ただ当然のことながら、開示の問題があります。国土交通省の音頭とりで不動産売買のインデックス作りが提唱されましたが、これも開示が難しいということで暗礁に乗り上げています。これが実現されるには音楽業界内の理解と協力が必要になるでしょう。
資産評価は確かに証券化にとっても重要ですが、M&A(Merger and Acquisition)や、その一種であるMBO(Management Buyout)やLBO(Leveraged buyout)においても資産評価は重要です。もっと卑近な例で言えば、相続などでも問題になるでしょう。そういった意味からも、評価方法をルール化することは非常に重要だと思います。


松田

 どうもありがとうございました。私の司会の進行で、第2のテーマについてあまり十分できなかったこと、それから会場からの質問に2つしか答えられておりませんが申し訳ありません。
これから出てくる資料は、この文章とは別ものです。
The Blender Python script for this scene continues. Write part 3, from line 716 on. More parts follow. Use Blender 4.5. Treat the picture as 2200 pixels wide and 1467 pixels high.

 それでは次に移りたいと思います。第1と第2のテーマを議論したということで、パネリストの方々から、少しご意見をまとめていただければと思います。短くまとめていただきたいと思います。恐れ入りますが、朝妻さんから順次お願いしたいと思います。今日の感想、または会場に何か訴えたいことをまとめていただきたいと思います。


朝妻

 先ほども言いましたが、私の希望はただひとつで、著作権の資産評価です。今、北さんもいみじくもおっしゃったのですが、資産評価のベーシックなルールが早くできてほしいと思います。ですから、例えば日本曲に関して、過去3年のNPSの10倍を認めるなどということが実現するとは思っていないのですが、それは4倍でも5倍でも、ともかく過去3〜5年の平均の4〜5倍という資産価値はあるのだという評価が出るだけで、その音楽出版社のサイズというか、ビジネスの根本自体が非常に確固たるものになり、作家自身の持っている財産も、それでこのようになるのだということが分かってくるわけです。まずはともかく資産評価のルールを早く決めていきたいと思います。そのことがいずれは証券化というところにつながっていくのでしょうが、ベーシックな資産評価の基本的なルールを1日も早く実現できたらなと思っています。


松田

 ありがとうございます。菅原さんお願いいたします。


菅原

 今の評価という点では、今日は音楽出版社という前提の議論でしたが、これができていくと作家の方が自分のつくった過去の作品に対する評価というものも自ずと出てくるはずです。それはそれでまた、いろいろな展開を考えられるのではないかと思います。先ほどの繰り返しになりますが、いずれにしても、まずつくった人がリスペクトされて、その上での闊達な利用があって、知財計画でいうようなコンテンツ大国になれば、もう言うことはないわけです。いかにお互いにお互いを理解してバランスを取って、仕組みができていくかということに尽きるかなという感じがします。